The client who has been wronged has reason to seek justice and fair compensation, but be careful not lose perspective in the process. What does it profit to gain the whole world, but lose one's soul?
When my client has done the wrong, she must consider how to make amends, not just by financial means but in ways that are actively purposeful. I have seen people, including myself, "caught" in bad behaviors who want to make excuses or blame others. Blame and deflection may appease the guilt for a moment, but it does nothing for the deeply rooted soul issues.
The following is taken from an article by Joe Dallas, who provides some insights on things to "look for" if someone is genuinely repentant and signs that she is "getting better." I like Mr. Dallas's points, but I caution not to be too rigid and demanding if you don't see each point being achieved. It's not a very gracious person who expects all the "shoulds" to be met quickly. There is no litmus test and GRACE must be paramount; however, a desire for change is evidence of true repentance.

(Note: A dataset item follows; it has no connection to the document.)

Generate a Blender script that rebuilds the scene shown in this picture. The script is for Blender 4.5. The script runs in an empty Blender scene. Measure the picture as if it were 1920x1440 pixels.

The following are some things that "should" be seen, but be careful that you don't "should" on your partner:
1. Action
Concrete steps to distance himself from certain behaviors. If internet porn was the problem, he’ll get a block, a filter, an online accountability device or he’ll get off the computer altogether. If she had an affair, you’ll see her distance herself once and for all from the other party. Concrete action is mandatory if trust is to be rebuilt.
2. Attitude
Humility and zeal, rather than resentment on for having to take the steps, are evident. There will instead be the reasonable humility of the Prodigal Son who said, in essence, “I know things can’t be the same right now, not after what I’ve done. But let me be in relationship with you anyway, and I’ll do what’s necessary to restore our bond.” (Luke 15: 18-21). On the other hand, if the attitude is flippant about "What's the big deal?" then you are not seeing one truly repentant.
3. Accountability
There ought to be specific times regularly to give an account to a third party about handling temptations. He won’t scoff at this because he’ll realize that, left to his own devices, he’s too susceptible. Accountability is a must. Often times a slip can be a way to learn where she can check to see if there are "chinks in the armor."
4. Awareness
You’ll see a growing awareness on the pain she has caused you, along with a growing appreciation of your forgiveness and love. She’ll realize that her ongoing recovery and sanctification are not all about her. The union between you makes you both vulnerable to ups and downs in ways one can barely imagine.
5. Aspiration
You’ll see your spouse aspire to be more intimate with God in devotional life. Failure can be a terrific textbook, teaching us about weakness and potential.
As you consider if the person who has wronged you is doing these things, keep in mind God will call you to look at yourself also. It may be time to examine these areas of your own life that may need correcting. Prayerfully watch as God does the redemptive work of causing grace to “much more abound” where there was sin (Romans 5:20) and turn what was meant for evil into good.